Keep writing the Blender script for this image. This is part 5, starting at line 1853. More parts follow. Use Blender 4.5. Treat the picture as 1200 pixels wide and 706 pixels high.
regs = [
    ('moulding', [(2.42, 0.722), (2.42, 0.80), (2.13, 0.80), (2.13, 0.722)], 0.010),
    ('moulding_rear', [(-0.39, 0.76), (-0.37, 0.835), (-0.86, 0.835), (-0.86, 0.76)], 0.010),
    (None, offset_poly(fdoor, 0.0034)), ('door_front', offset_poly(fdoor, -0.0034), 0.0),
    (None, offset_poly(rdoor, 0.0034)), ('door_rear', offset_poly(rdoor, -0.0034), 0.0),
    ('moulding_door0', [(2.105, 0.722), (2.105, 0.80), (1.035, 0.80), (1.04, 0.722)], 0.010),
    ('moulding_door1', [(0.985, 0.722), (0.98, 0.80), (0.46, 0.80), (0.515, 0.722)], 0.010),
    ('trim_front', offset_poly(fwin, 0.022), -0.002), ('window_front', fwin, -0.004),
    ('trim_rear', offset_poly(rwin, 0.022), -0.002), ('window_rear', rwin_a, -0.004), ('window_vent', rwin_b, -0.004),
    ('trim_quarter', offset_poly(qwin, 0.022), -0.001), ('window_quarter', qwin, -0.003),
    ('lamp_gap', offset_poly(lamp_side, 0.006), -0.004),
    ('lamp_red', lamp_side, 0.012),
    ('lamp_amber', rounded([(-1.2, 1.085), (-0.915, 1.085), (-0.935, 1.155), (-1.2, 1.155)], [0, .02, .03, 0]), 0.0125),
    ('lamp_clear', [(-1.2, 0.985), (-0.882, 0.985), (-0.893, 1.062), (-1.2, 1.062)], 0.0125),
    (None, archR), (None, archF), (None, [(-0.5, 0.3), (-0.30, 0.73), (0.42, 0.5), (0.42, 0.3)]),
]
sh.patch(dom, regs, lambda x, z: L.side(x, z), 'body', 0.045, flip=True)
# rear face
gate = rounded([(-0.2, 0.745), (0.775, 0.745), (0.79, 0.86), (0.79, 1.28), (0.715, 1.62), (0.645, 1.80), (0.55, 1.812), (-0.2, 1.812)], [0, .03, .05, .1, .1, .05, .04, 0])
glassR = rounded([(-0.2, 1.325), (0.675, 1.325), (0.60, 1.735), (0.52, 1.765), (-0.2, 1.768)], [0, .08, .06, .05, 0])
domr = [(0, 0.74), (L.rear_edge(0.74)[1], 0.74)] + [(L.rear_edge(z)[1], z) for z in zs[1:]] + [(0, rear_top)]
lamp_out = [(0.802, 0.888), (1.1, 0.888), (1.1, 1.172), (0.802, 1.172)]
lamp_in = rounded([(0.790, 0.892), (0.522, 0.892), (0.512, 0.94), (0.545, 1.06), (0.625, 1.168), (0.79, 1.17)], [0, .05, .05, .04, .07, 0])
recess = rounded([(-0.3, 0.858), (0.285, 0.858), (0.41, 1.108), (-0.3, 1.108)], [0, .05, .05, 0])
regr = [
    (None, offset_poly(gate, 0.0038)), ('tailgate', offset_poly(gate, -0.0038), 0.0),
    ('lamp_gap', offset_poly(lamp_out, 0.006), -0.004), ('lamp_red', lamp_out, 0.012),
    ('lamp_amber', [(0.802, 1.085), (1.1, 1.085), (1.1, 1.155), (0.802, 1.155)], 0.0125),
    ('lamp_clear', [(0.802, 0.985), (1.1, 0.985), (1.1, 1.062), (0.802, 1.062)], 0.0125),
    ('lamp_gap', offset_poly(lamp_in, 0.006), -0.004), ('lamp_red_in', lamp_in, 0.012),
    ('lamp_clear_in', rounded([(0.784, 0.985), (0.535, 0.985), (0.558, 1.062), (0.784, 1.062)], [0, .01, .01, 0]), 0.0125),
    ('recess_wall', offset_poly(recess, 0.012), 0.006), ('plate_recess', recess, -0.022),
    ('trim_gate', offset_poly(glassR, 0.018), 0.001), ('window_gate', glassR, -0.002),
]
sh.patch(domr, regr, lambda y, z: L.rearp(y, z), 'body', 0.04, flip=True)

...

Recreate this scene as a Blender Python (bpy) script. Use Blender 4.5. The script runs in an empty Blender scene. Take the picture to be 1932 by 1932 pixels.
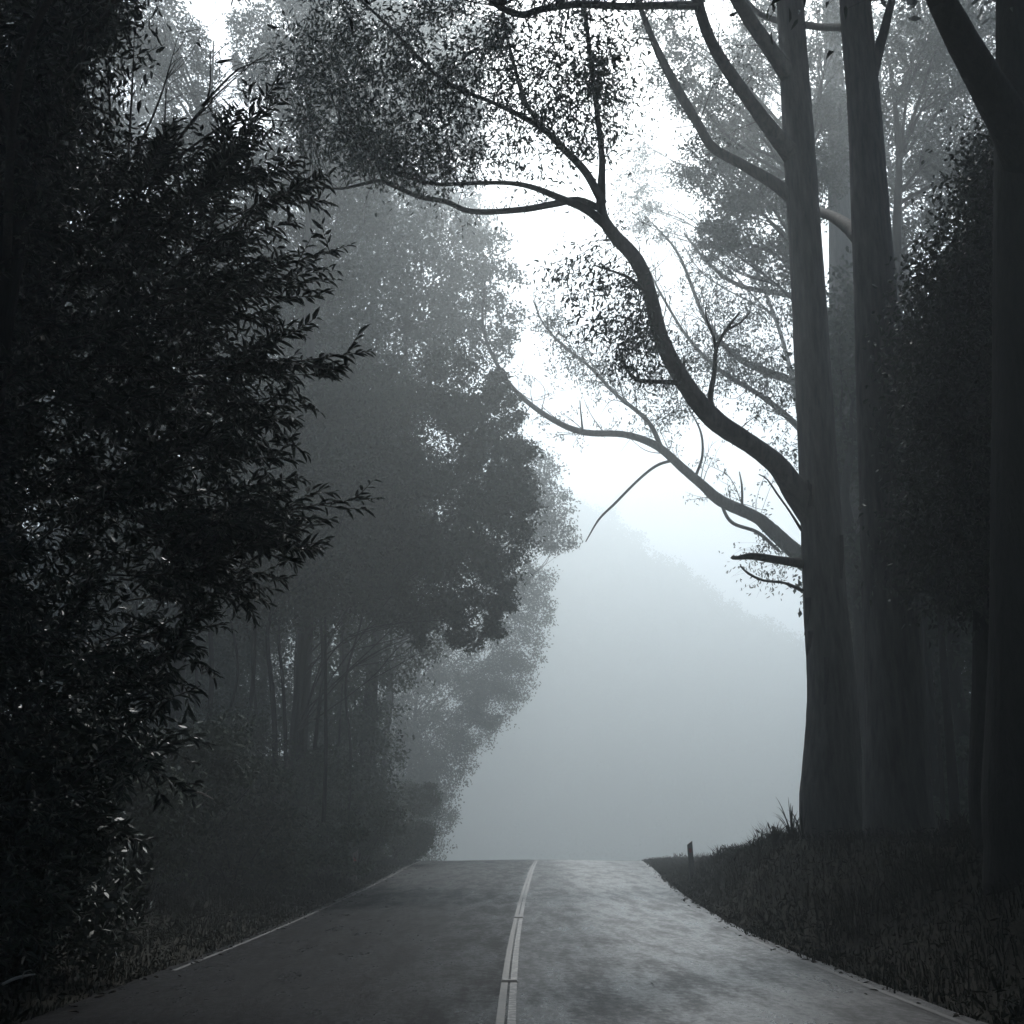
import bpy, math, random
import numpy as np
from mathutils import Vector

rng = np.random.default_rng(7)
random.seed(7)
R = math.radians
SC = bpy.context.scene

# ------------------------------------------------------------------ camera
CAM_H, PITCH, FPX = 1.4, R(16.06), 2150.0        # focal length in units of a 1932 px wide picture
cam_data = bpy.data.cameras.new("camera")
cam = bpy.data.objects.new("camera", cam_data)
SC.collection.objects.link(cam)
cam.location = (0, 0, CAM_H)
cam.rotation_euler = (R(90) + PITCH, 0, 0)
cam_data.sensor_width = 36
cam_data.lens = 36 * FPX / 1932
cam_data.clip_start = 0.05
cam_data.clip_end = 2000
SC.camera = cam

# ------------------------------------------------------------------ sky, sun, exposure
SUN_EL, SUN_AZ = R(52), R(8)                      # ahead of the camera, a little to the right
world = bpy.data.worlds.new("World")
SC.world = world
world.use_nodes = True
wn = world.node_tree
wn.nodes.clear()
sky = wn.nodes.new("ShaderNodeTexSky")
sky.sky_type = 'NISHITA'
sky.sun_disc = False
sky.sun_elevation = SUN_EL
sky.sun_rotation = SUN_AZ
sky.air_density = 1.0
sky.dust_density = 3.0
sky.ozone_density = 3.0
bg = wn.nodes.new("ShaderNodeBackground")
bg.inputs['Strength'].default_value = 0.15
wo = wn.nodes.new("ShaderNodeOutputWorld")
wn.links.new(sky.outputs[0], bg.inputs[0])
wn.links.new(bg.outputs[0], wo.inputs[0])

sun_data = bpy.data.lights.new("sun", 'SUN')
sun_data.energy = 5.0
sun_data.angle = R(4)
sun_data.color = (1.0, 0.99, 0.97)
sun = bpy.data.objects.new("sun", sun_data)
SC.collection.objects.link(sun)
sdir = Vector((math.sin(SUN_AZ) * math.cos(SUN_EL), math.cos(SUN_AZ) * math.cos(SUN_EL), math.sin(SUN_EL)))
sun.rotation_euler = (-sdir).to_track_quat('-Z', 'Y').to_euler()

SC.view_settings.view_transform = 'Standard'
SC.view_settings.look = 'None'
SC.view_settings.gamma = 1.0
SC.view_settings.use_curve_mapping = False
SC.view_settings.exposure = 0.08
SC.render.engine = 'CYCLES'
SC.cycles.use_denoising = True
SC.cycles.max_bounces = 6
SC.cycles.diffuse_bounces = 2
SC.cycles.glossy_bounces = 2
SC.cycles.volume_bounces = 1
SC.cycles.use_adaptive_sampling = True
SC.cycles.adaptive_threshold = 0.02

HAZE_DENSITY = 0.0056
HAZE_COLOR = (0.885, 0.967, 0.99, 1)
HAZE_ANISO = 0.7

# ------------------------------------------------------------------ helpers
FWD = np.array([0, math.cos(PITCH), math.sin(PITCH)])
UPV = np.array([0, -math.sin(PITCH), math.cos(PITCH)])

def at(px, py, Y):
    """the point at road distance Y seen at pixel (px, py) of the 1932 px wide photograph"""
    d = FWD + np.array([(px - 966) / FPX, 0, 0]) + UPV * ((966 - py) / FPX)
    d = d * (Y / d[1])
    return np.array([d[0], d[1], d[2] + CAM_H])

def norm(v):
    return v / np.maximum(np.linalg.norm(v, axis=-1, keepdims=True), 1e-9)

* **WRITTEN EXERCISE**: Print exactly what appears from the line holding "Recreate this scene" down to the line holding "SC.camera = cam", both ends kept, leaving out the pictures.

* **FULL RESPONSE**:
Recreate this scene as a Blender Python (bpy) script. Use Blender 4.5. The script runs in an empty Blender scene. Take the picture to be 1932 by 1932 pixels.
import bpy, math, random
import numpy as np
from mathutils import Vector

rng = np.random.default_rng(7)
random.seed(7)
R = math.radians
SC = bpy.context.scene

# ------------------------------------------------------------------ camera
CAM_H, PITCH, FPX = 1.4, R(16.06), 2150.0        # focal length in units of a 1932 px wide picture
cam_data = bpy.data.cameras.new("camera")
cam = bpy.data.objects.new("camera", cam_data)
SC.collection.objects.link(cam)
cam.location = (0, 0, CAM_H)
cam.rotation_euler = (R(90) + PITCH, 0, 0)
cam_data.sensor_width = 36
cam_data.lens = 36 * FPX / 1932
cam_data.clip_start = 0.05
cam_data.clip_end = 2000
SC.camera = cam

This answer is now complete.